私が骨を好きになった理由。

  話の発端は、日航ジャンボ機の御巣鷹山墜落事故だったと思うが、その辺の記憶はぼやけてしまって定かではない。
  話が本当か嘘かも定かではないが、あるご婦人が数体の頭蓋骨を胸に抱いた後『これが主人です』と頭蓋骨で夫の遺骨を見つけたという話に、私は涙すると共に、子供の頃からの骸骨への恐怖は消えた。
  ひるがえって、私だったら頭蓋骨で女房を見つけられるだろうかと考えてしまった。勿論、女房にもそれを聞いた。女房は『たぶん判らない』と言うし、さらに『頭蓋骨は抱きたくない』とも言った。
 
  日航機墜落事故では無線屋仲間にも大変な仕事を受けた奴がいた。事故現場は山頂に近い尾根であり、遺体回収のために多くの自衛隊員が入り、またマスコミ関係者も現場に入った。
  ところが山の上だから取材記者が記事を送ろうにも電話が無い。自衛隊は自前の無線を使い、マスコミ関係も自前の無線を用意するしかなかった。当時はまだ自動車電話の時代で、サービスエリアも都市部に限られ山間部では使えなかった。
 
  そんな現場で仕事をした無線屋仲間がその様子を話してくれた。とにかく500人からの遺体が広範囲に散乱し、遺体の損傷も激しく、しかも時期は夏真っ盛りである。
  山全体が死臭に包まれ、遺体もどんどん腐っていく。無線屋は遺体収容作業にはたずさわらないが、自衛隊員は防水性のシートに1人分の遺体を包んで2人で運ぶが、足元は整地されていない山の斜面なので、遺体を包んだシートからは腐肉の汁がしたたる。
  遺体をその場に埋めてしまうのならば簡単なのだが、事故の原因をすべて明らかにし、遺体は家族の元に返さなければならないという義務的作業なので、自衛隊員の作業は大変なものであったという。

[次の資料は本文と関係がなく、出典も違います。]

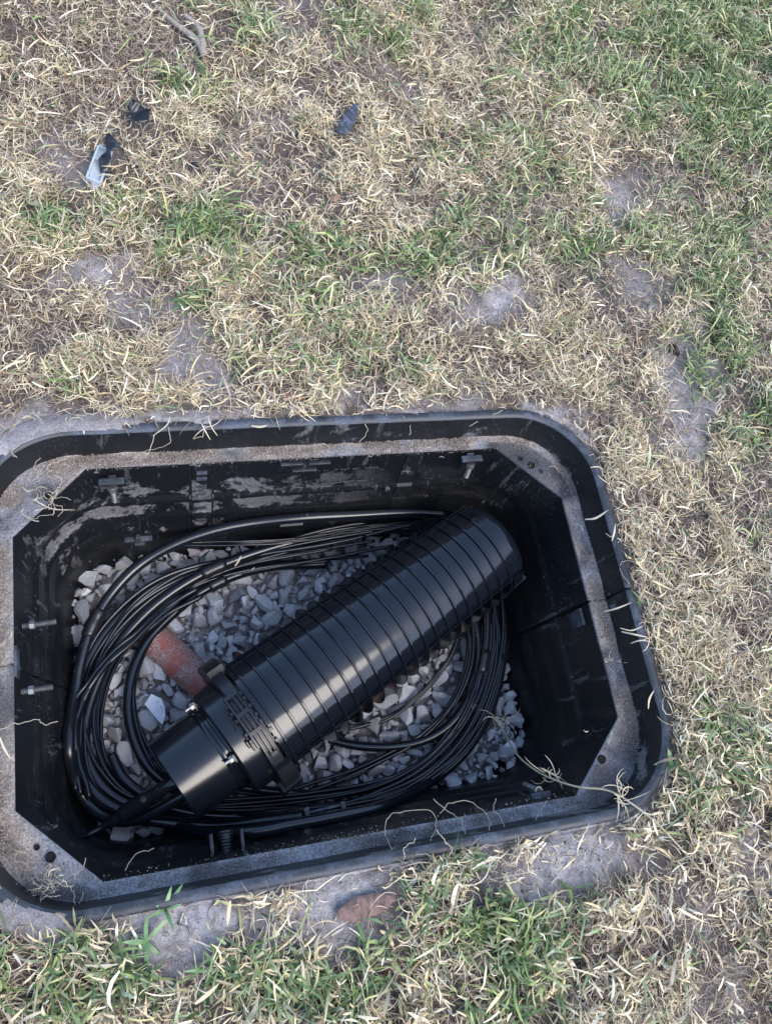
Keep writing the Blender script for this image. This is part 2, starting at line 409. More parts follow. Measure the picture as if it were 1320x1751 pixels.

  また、自衛隊員ほどではなかったが、死臭の中で無線機と発電機の面倒をみるのも、また大変だったと語っていた。
 
  尾根から下ろされた遺体はどんどん腐敗がすすむので荼毘にふし遺骨とする。たぶん、特殊な事情だから、個人同定のためにも歯型を見られる様に頭蓋骨は髑髏のままにしておかれたと想像できる。だから、話のご婦人の様に頭蓋骨で夫と判別できたのだろう。
  これも聞いた話ではあるが、火葬場の窯の後ろには焼け具合を見る穴があり、焼き上がった骨は見かけの残酷性を軽減するために、穴から鉄棒を入れて突き崩すという。
  だから、普通の火葬では頭蓋骨も突き崩され髑髏の形をしていない。また、骨を突き崩さないと頭蓋骨や長い骨があるので、骨壷に入れる時に死者の骨を遺族に折らせる事になってしまう。そんな事を遺族にはさせられないので、火葬場の人が骨を突き崩すのは仕方がないと思える。